TEMPO.CO, Jakarta- Lembaga Bantuan Hukum Jakarta meminta Gubernur Anies Baswedan memerintahkan Kepala Dinas Pendidikan untuk mencabut atau merevisi Keputusan Kadisdik Nomor 501 Tahun 2020 tentang petunjuk teknis (juknis) Penerimaan Peserta Didik Baru (PPDB) 2020.
Kepala Advokasi LBH Jakarta Nelson Simamora mengatakan keputusan itu bertentangan dengan Peraturan Menteri Pendidikan dan Kebudayaan Nomor 44 Tahun 2019 tentang PPDB pada taman kanak-kanak, Sekolah Dasar, Sekolah Menengah Pertama, Sekolah Menengah Atas, dan Sekolah Menengah Kejuruan.
“Dan peraturan yang lebih tinggi lainnya. Selain itu juga menjadwal ulang proses proses penerimaan dengan aturan yang baru nantinya tersebut sebagai akibat dari aturan yang berlaku saat ini,” kata Nelson dalam keterangan tertulisnya, Ahad, 28 Juni 2020.
Nelson beranggapan aturan seleksi berdasarkan usia dalam jalur zonasi menyebabkan kekacauan di masyarakat. Pada akhirnya, kata dia, banyak yang tidak diterima di sekolah yang dekat dengan rumahnya.
Menurut Nelson, prinsip dari Permendikbud Nomor 44 Tahun 2019 adalah mendekatkan domisili peserta didik dengan sekolah yang dituju. “Faktor usia peserta didik yang lebih tua baru menjadi faktor yang dipertimbangkan ketika terdapat kesamaan jarak tinggal calon peserta didik dengan sekolah,” tutur dia.
Selain itu, Pemerintah Provinsi DKI Jakarta, ujar Nelson, juga mengatur kuota minimum di jalur zonasi sebesar 40 persen. Jumlah itu lebih rendah dari Permendikbud Nomor 44 Tahun 2019 yang mengatur kuota minimum jalur zonasi adalah 50 persen.

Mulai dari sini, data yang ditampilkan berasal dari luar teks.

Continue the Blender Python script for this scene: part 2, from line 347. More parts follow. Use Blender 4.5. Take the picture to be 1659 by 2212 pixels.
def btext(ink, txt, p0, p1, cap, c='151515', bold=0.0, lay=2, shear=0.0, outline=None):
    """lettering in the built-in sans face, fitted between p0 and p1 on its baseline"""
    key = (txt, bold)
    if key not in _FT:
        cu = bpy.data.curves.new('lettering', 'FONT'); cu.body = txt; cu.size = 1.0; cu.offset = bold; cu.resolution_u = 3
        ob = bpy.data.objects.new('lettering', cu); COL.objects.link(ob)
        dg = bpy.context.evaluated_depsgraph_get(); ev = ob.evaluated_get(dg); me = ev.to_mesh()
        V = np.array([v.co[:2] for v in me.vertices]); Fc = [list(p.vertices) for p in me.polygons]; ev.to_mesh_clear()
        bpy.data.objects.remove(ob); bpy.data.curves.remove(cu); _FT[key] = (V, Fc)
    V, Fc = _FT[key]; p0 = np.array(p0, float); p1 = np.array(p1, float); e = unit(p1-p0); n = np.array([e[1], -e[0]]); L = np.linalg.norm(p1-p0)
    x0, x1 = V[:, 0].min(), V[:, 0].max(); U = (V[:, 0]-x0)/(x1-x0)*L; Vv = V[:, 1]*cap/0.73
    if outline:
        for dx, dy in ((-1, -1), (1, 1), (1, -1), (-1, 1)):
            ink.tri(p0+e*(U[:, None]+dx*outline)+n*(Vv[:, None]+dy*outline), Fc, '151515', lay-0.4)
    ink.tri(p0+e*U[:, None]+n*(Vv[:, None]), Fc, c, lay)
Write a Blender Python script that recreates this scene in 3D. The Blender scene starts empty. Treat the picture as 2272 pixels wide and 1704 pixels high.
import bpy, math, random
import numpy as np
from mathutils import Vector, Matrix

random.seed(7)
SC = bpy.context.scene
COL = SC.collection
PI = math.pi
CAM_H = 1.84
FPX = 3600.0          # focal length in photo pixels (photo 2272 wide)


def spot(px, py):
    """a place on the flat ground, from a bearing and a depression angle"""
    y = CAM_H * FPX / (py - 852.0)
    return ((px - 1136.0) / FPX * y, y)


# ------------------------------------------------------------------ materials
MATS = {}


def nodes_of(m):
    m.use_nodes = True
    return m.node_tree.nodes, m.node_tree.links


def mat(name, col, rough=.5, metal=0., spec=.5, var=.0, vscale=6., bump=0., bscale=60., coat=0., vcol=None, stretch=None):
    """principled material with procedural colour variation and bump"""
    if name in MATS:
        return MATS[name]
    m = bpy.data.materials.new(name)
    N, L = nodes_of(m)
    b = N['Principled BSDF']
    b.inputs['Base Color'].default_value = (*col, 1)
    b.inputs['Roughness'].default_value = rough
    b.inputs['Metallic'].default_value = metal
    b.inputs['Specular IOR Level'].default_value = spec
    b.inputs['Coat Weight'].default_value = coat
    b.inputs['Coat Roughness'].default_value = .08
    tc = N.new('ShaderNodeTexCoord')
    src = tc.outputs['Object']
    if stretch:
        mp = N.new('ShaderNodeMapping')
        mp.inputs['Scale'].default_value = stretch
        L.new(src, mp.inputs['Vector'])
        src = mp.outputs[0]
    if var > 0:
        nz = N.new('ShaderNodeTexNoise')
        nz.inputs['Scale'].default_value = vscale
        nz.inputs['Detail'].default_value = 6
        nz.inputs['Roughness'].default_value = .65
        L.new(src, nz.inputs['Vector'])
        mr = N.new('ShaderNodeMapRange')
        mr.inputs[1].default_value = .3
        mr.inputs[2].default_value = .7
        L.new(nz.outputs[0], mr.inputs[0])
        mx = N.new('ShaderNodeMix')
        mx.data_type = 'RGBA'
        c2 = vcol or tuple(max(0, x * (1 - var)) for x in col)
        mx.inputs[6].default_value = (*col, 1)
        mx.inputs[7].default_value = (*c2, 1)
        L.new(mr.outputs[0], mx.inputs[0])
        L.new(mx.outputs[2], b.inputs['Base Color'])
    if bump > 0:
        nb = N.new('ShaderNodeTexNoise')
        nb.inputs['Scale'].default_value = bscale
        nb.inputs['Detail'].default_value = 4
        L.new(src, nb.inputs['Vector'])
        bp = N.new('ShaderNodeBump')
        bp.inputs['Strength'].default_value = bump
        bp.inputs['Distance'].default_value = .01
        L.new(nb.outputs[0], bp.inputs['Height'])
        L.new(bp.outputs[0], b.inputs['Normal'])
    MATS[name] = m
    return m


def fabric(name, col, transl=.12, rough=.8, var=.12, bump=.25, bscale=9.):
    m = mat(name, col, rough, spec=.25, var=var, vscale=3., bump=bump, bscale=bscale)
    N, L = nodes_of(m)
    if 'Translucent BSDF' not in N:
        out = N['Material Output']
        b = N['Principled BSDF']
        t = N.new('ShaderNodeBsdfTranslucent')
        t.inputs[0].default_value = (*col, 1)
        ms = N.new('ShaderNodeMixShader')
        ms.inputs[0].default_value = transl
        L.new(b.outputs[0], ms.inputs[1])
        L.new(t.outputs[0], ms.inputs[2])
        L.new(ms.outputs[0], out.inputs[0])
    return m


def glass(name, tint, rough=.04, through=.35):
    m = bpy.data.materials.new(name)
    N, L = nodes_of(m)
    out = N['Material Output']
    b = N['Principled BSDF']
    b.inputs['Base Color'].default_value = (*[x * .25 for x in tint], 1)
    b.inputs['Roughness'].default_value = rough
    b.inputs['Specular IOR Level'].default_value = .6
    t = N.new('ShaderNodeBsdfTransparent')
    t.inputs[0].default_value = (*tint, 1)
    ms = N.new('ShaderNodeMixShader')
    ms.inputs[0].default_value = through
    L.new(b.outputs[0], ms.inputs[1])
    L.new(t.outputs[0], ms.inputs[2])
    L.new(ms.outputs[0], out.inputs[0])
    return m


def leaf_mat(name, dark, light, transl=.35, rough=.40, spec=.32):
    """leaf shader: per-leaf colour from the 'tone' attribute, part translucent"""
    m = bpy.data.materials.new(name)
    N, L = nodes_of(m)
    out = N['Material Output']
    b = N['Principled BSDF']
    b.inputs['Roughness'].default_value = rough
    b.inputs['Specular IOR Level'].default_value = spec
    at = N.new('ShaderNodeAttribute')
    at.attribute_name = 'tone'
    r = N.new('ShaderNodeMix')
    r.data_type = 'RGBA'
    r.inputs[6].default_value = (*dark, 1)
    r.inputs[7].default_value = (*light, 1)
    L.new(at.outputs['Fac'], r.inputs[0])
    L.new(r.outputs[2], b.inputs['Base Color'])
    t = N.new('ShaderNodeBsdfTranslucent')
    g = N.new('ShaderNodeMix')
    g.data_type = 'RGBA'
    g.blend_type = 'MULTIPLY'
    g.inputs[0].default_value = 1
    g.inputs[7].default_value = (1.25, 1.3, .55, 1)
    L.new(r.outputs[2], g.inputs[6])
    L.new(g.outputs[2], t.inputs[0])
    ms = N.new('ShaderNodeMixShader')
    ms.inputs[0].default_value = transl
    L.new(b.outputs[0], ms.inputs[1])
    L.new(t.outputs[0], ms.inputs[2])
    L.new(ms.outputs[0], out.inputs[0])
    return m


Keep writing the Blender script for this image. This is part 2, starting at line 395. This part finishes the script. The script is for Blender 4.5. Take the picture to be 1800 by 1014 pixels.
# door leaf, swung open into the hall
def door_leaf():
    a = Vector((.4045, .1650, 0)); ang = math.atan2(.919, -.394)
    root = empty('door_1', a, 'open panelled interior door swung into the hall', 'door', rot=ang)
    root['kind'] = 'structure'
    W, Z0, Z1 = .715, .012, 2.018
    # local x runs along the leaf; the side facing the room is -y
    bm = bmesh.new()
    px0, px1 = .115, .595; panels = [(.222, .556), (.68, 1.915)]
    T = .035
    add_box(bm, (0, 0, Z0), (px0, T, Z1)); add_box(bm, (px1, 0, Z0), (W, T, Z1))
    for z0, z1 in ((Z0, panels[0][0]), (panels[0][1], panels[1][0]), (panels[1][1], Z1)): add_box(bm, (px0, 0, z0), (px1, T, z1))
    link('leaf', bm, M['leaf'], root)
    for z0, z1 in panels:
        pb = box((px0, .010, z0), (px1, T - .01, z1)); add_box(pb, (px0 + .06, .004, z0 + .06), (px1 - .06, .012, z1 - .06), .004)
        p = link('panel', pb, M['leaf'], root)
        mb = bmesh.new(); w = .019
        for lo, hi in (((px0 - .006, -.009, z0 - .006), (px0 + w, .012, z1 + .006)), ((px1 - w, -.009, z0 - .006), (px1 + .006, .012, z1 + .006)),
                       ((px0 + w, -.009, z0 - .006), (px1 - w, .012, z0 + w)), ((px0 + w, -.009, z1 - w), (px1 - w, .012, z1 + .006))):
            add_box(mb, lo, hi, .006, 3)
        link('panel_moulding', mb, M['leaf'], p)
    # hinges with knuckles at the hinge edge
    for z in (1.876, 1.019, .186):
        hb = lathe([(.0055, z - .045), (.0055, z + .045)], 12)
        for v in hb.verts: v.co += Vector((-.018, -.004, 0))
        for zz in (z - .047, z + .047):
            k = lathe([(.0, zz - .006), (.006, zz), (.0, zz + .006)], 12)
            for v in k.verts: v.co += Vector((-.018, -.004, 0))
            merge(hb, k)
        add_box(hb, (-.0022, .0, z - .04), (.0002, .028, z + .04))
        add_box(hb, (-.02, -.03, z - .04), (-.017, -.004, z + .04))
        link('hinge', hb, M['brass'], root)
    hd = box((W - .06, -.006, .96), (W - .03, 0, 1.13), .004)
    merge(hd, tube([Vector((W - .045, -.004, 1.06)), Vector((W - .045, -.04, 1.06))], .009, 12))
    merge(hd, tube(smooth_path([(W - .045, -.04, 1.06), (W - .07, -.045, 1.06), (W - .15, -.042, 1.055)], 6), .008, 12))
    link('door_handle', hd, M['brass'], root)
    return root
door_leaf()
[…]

LBH Jakarta, kata dia, beranggapan penurunan kuota itu tak sesuai dengan semangat penerapan sistem zonasi.
Nelson juga menganggap prioritas tahapan dalam PPDB DKI 2020 menjadi aneh ketika pelaksanaan jalur prestasi non akademik dilakukan sebelum jalur zonasi. Padahal, dalam Permendikbud Nomor 44 Tahun 2019 diatur bahwa untuk jalur zonasi, afirmasi dan perpindahan tugas orang tua calon siswa memiliki kuota tertentu yang harus dipenuhi.
Sementara untuk jalur prestasi dapat dibuka oleh pemerintah daerah setempat jika ada sisa kuota. “Dalam hal ini, Pemprov DKI selain melanggar ketentuan dasar, sejatinya juga tidak konsisten dengan tujuan pelaksanaan sistem zonasi,” ucap Nelson.
LBH Jakarta, kata Nelson, menganggap Pemprov DKI Jakarta tak memberikan ruang partisipasi dan informasi yang layak bagi orang tua murid dan calon siswa. Nelson menyebut hal itu tak sesuai dengan Pasal 8 Undang-Undang Nomor 20 Tahun 2003 tentang sistem pendidikan nasional. “Untuk kesekian kalinya Pemprov DKI Jakarta tetap mempertahankan kebijakan serupa meskipun orang tua murid telah menyampaikan tuntutan perubahan sistem jauh sebelum pelaksanaan PPDB,” kata Nelson.